INSTRUCTIONS FOR THE TASK | Write out the listing below in full and exactly, leaving out every picture.

::: INFORMATION SUPPLIED

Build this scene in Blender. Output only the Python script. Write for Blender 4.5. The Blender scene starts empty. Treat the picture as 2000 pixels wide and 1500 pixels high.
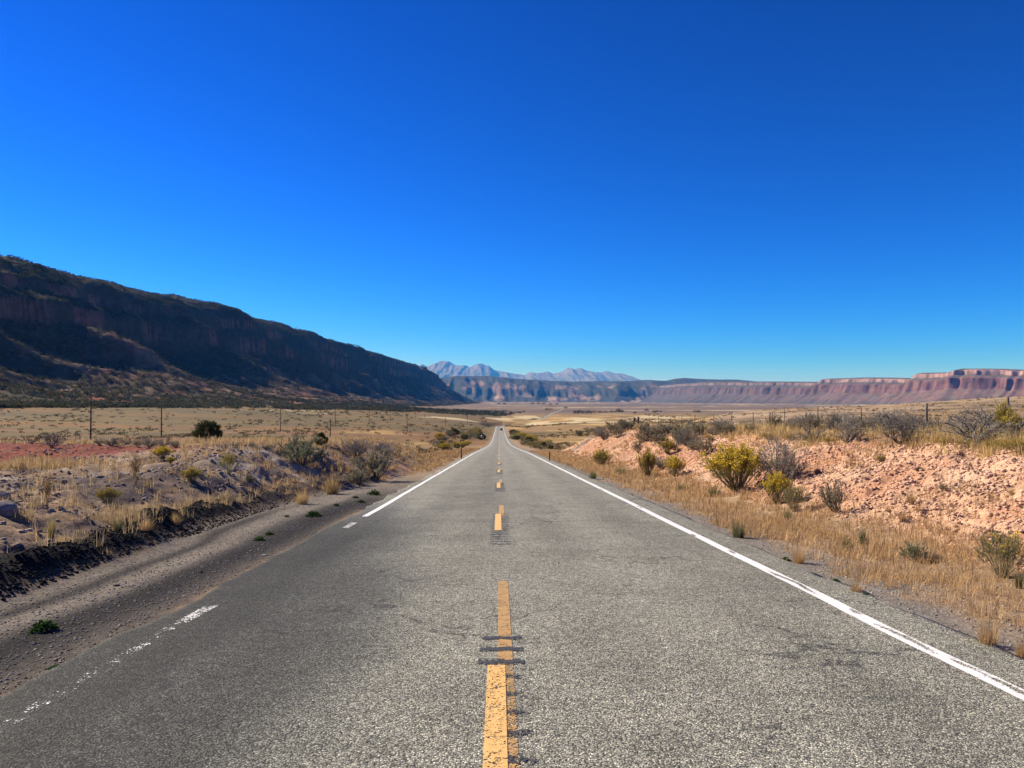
import bpy, math, random
import numpy as np
from mathutils import Matrix, Vector, Euler

S = bpy.context.scene
COL = S.collection
RNG = np.random.default_rng(7)
rad = math.radians

# ------------------------------------------------------------------ camera
EYE = 1.72
cam_d = bpy.data.cameras.new("camera")
cam = bpy.data.objects.new("camera", cam_d)
COL.objects.link(cam)
cam.location = (0, 0, EYE)
cam.rotation_euler = (rad(90 + 1.146), 0, rad(-0.955))
cam_d.sensor_width = 36
cam_d.lens = 27
cam_d.clip_start = 0.1
cam_d.clip_end = 120000
S.camera = cam

# ------------------------------------------------------------------ light
SUN_EL, SUN_AZ = 36.0, -62.0        # azimuth measured from +Y (ahead) towards +X
sun_dir = Vector((math.sin(rad(SUN_AZ)) * math.cos(rad(SUN_EL)),
                  math.cos(rad(SUN_AZ)) * math.cos(rad(SUN_EL)), math.sin(rad(SUN_EL))))
sd = bpy.data.lights.new("sun", 'SUN')
sd.energy = 4.6
sd.angle = rad(0.53)
sd.color = (1.0, 0.90, 0.75)
so = bpy.data.objects.new("sun", sd)
COL.objects.link(so)
so.rotation_euler = (-sun_dir).to_track_quat('-Z', 'Y').to_euler()

W = bpy.data.worlds.new("World")
S.world = W
W.use_nodes = True
nt = W.node_tree
nt.nodes.clear()
sky = nt.nodes.new('ShaderNodeTexSky')
sky.sky_type = 'NISHITA'
sky.sun_disc = False
sky.sun_elevation = rad(SUN_EL)
sky.sun_rotation = rad(SUN_AZ)
sky.altitude = 1600
sky.air_density = 1.0
sky.dust_density = 0.0
sky.ozone_density = 8.0
# clear high-desert air: deepen the sky's own gradient channel by channel (camera-like contrast)
sp_ = nt.nodes.new('ShaderNodeSeparateColor'); cb_ = nt.nodes.new('ShaderNodeCombineColor')
nt.links.new(sky.outputs[0], sp_.inputs[0])
for i_, (k_, p_) in enumerate([(0.018, 3.3), (0.147, 1.81), (0.275, 1.70)]):
    pw = nt.nodes.new('ShaderNodeMath'); pw.operation = 'POWER'; pw.inputs[1].default_value = p_
    ml = nt.nodes.new('ShaderNodeMath'); ml.operation = 'MULTIPLY'; ml.inputs[1].default_value = k_
    nt.links.new(sp_.outputs[i_], pw.inputs[0]); nt.links.new(pw.outputs[0], ml.inputs[0]); nt.links.new(ml.outputs[0], cb_.inputs[i_])
bg = nt.nodes.new('ShaderNodeBackground')
bg.inputs['Strength'].default_value = 0.098
wo = nt.nodes.new('ShaderNodeOutputWorld')
nt.links.new(cb_.outputs[0], bg.inputs['Color'])
nt.links.new(bg.outputs[0], wo.inputs['Surface'])

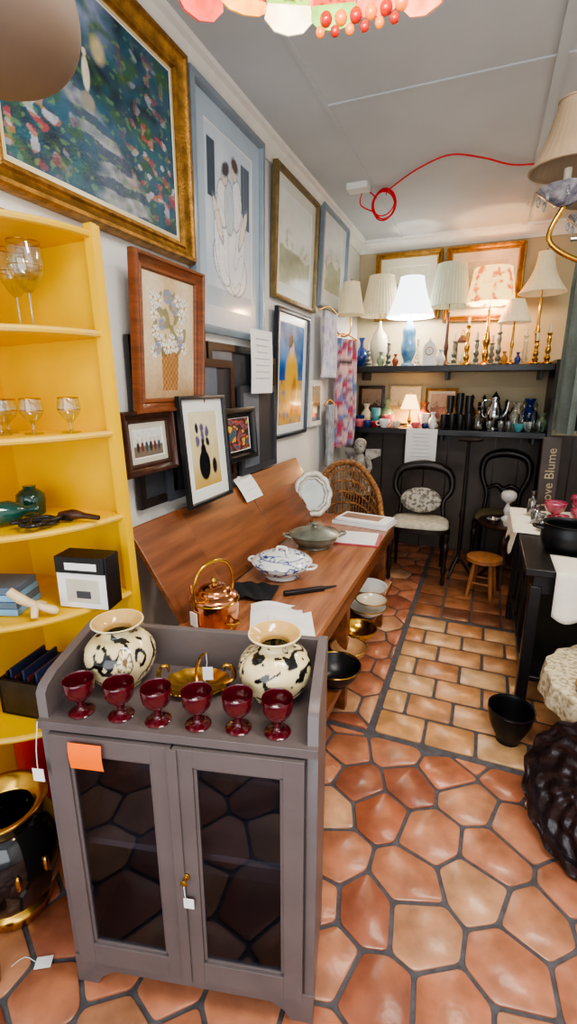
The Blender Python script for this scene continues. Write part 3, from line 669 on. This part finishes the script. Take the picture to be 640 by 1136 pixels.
o=Ob('silver_coffee_pot',(.07,4.62,ZL),15); o.lathe([(0,0),(.04,0),(.035,.02),(.07,.10),(.065,.17),(.035,.25),(.04,.27),(.012,.31),(0,.33)],silver,32,sub=3); o.tube([(.06,0,.1),(.10,0,.15),(.115,0,.24)],[.014,.01,.007],silver,8,sub=4); o.tube([(-.04,0,.25),(-.10,0,.24),(-.10,0,.13),(-.065,0,.1)],.006,silver,8,sub=4); o.done()
for x,y,h in ((-.05,4.52,.2),(-.02,4.82,.30),(.24,4.64,.24),(.31,4.72,.26),(.17,4.82,.26),(.40,4.72,.24),(-.12,4.82,.30),(.08,4.82,.28)):
    o=Ob('cut_glass_decanter',(x,y,ZL)); o.lathe([(0,0),(.035,0),(.042,.02),(.04,h*.5),(.012,h*.68),(.014,h*.8),(.009,h*.82),(.02,h*.9),(0,h)],smoky if x<.2 else clear,12,smooth=False); o.done()
for x in (.13,.19,.35,.42,.04): cup('small_glass_tumbler',(x,4.49,ZL),.028,.08,clear,False)
bowl('teal_bowl',(.27,4.51,ZL),.045,.06,teal); bowl('white_bowl',(.35,4.59,ZL),.045,.07,white)
brz=mat('bronze',(70,44,30),.3,.8,var=.3)
for fx,fy in ((-.055,4.72),(.17,4.72)):
    o=Ob('bronze_figurine',(fx,fy,ZL),fx*200); o.lathe([(0,0),(.035,0),(.035,.02),(.0,.025)],darkw,20)
    o.tube([(0,0,.02),(.005,0,.08),(-.004,0,.14),(0,0,.19)],[.02,.026,.02,.011],brz,12,sub=4); o.ell((0,0,.215),(.016,.018,.022),brz,14); o.tube([(0,0,.17),(.04,0,.14),(.05,-.01,.19)],[.01,.008,.006],brz,8,sub=3); o.tube([(0,0,.17),(-.04,0,.13),(-.03,-.02,.10)],[.01,.008,.006],brz,8,sub=3); o.done()
picture('small_dark_picture',(-1.07,4.86,1.24),.26,.36,0,P_flat(.03,.02),darkw,landsc(((150,120,90),(170,140,110),(90,60,40),(70,50,34)),.5,41),(30,30),tilt=-4)
picture('small_gilt_picture',(-.40,4.86,1.24),.30,.34,0,P_ornate(.03,.02),gold,landsc(((220,190,150),(225,170,130),(190,120,90),(170,100,60)),.5,51),(30,30),.02,(225,200,170),tilt=-4)
picture('small_dark_picture',(-.74,4.87,1.24),.30,.36,0,P_flat(.012,.02),goldpale,landsc(((225,210,170),(230,215,180),(200,170,120),(180,150,100)),.5,61),(30,30),tilt=-4)
tlamp('small_table_lamp',(-.66,4.68,1.225),[(0,0),(.045,0),(.04,.012),(.012,.03),(.02,.06),(.01,.1),(.009,.16)],brass,0,.17,.29,.085,.045,mat('small_lit_shade',(250,225,180),.8,emit=4,ecol=(255,205,140)),.01,24,0,18,(1,.68,.38))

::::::

THE OUTPUT |
Build this scene in Blender. Output only the Python script. Write for Blender 4.5. The Blender scene starts empty. Treat the picture as 2000 pixels wide and 1500 pixels high.
import bpy, math, random
import numpy as np
from mathutils import Matrix, Vector, Euler

S = bpy.context.scene
COL = S.collection
RNG = np.random.default_rng(7)
rad = math.radians

# ------------------------------------------------------------------ camera
EYE = 1.72
cam_d = bpy.data.cameras.new("camera")
cam = bpy.data.objects.new("camera", cam_d)
COL.objects.link(cam)
cam.location = (0, 0, EYE)
cam.rotation_euler = (rad(90 + 1.146), 0, rad(-0.955))
cam_d.sensor_width = 36
cam_d.lens = 27
cam_d.clip_start = 0.1
cam_d.clip_end = 120000
S.camera = cam

# ------------------------------------------------------------------ light
SUN_EL, SUN_AZ = 36.0, -62.0        # azimuth measured from +Y (ahead) towards +X
sun_dir = Vector((math.sin(rad(SUN_AZ)) * math.cos(rad(SUN_EL)),
                  math.cos(rad(SUN_AZ)) * math.cos(rad(SUN_EL)), math.sin(rad(SUN_EL))))
sd = bpy.data.lights.new("sun", 'SUN')
sd.energy = 4.6
sd.angle = rad(0.53)
sd.color = (1.0, 0.90, 0.75)
so = bpy.data.objects.new("sun", sd)
COL.objects.link(so)
so.rotation_euler = (-sun_dir).to_track_quat('-Z', 'Y').to_euler()

W = bpy.data.worlds.new("World")
S.world = W
W.use_nodes = True
nt = W.node_tree
nt.nodes.clear()
sky = nt.nodes.new('ShaderNodeTexSky')
sky.sky_type = 'NISHITA'
sky.sun_disc = False
sky.sun_elevation = rad(SUN_EL)
sky.sun_rotation = rad(SUN_AZ)
sky.altitude = 1600
sky.air_density = 1.0
sky.dust_density = 0.0
sky.ozone_density = 8.0
# clear high-desert air: deepen the sky's own gradient channel by channel (camera-like contrast)
sp_ = nt.nodes.new('ShaderNodeSeparateColor'); cb_ = nt.nodes.new('ShaderNodeCombineColor')
nt.links.new(sky.outputs[0], sp_.inputs[0])
for i_, (k_, p_) in enumerate([(0.018, 3.3), (0.147, 1.81), (0.275, 1.70)]):
    pw = nt.nodes.new('ShaderNodeMath'); pw.operation = 'POWER'; pw.inputs[1].default_value = p_
    ml = nt.nodes.new('ShaderNodeMath'); ml.operation = 'MULTIPLY'; ml.inputs[1].default_value = k_
    nt.links.new(sp_.outputs[i_], pw.inputs[0]); nt.links.new(pw.outputs[0], ml.inputs[0]); nt.links.new(ml.outputs[0], cb_.inputs[i_])
bg = nt.nodes.new('ShaderNodeBackground')
bg.inputs['Strength'].default_value = 0.098
wo = nt.nodes.new('ShaderNodeOutputWorld')
nt.links.new(cb_.outputs[0], bg.inputs['Color'])
nt.links.new(bg.outputs[0], wo.inputs['Surface'])

The Blender Python script for this scene continues. Write part 3, from line 669 on. This part finishes the script. Take the picture to be 640 by 1136 pixels.
o=Ob('silver_coffee_pot',(.07,4.62,ZL),15); o.lathe([(0,0),(.04,0),(.035,.02),(.07,.10),(.065,.17),(.035,.25),(.04,.27),(.012,.31),(0,.33)],silver,32,sub=3); o.tube([(.06,0,.1),(.10,0,.15),(.115,0,.24)],[.014,.01,.007],silver,8,sub=4); o.tube([(-.04,0,.25),(-.10,0,.24),(-.10,0,.13),(-.065,0,.1)],.006,silver,8,sub=4); o.done()
for x,y,h in ((-.05,4.52,.2),(-.02,4.82,.30),(.24,4.64,.24),(.31,4.72,.26),(.17,4.82,.26),(.40,4.72,.24),(-.12,4.82,.30),(.08,4.82,.28)):
    o=Ob('cut_glass_decanter',(x,y,ZL)); o.lathe([(0,0),(.035,0),(.042,.02),(.04,h*.5),(.012,h*.68),(.014,h*.8),(.009,h*.82),(.02,h*.9),(0,h)],smoky if x<.2 else clear,12,smooth=False); o.done()
for x in (.13,.19,.35,.42,.04): cup('small_glass_tumbler',(x,4.49,ZL),.028,.08,clear,False)
bowl('teal_bowl',(.27,4.51,ZL),.045,.06,teal); bowl('white_bowl',(.35,4.59,ZL),.045,.07,white)
brz=mat('bronze',(70,44,30),.3,.8,var=.3)
for fx,fy in ((-.055,4.72),(.17,4.72)):
    o=Ob('bronze_figurine',(fx,fy,ZL),fx*200); o.lathe([(0,0),(.035,0),(.035,.02),(.0,.025)],darkw,20)
    o.tube([(0,0,.02),(.005,0,.08),(-.004,0,.14),(0,0,.19)],[.02,.026,.02,.011],brz,12,sub=4); o.ell((0,0,.215),(.016,.018,.022),brz,14); o.tube([(0,0,.17),(.04,0,.14),(.05,-.01,.19)],[.01,.008,.006],brz,8,sub=3); o.tube([(0,0,.17),(-.04,0,.13),(-.03,-.02,.10)],[.01,.008,.006],brz,8,sub=3); o.done()
picture('small_dark_picture',(-1.07,4.86,1.24),.26,.36,0,P_flat(.03,.02),darkw,landsc(((150,120,90),(170,140,110),(90,60,40),(70,50,34)),.5,41),(30,30),tilt=-4)
picture('small_gilt_picture',(-.40,4.86,1.24),.30,.34,0,P_ornate(.03,.02),gold,landsc(((220,190,150),(225,170,130),(190,120,90),(170,100,60)),.5,51),(30,30),.02,(225,200,170),tilt=-4)
picture('small_dark_picture',(-.74,4.87,1.24),.30,.36,0,P_flat(.012,.02),goldpale,landsc(((225,210,170),(230,215,180),(200,170,120),(180,150,100)),.5,61),(30,30),tilt=-4)
tlamp('small_table_lamp',(-.66,4.68,1.225),[(0,0),(.045,0),(.04,.012),(.012,.03),(.02,.06),(.01,.1),(.009,.16)],brass,0,.17,.29,.085,.045,mat('small_lit_shade',(250,225,180),.8,emit=4,ecol=(255,205,140)),.01,24,0,18,(1,.68,.38))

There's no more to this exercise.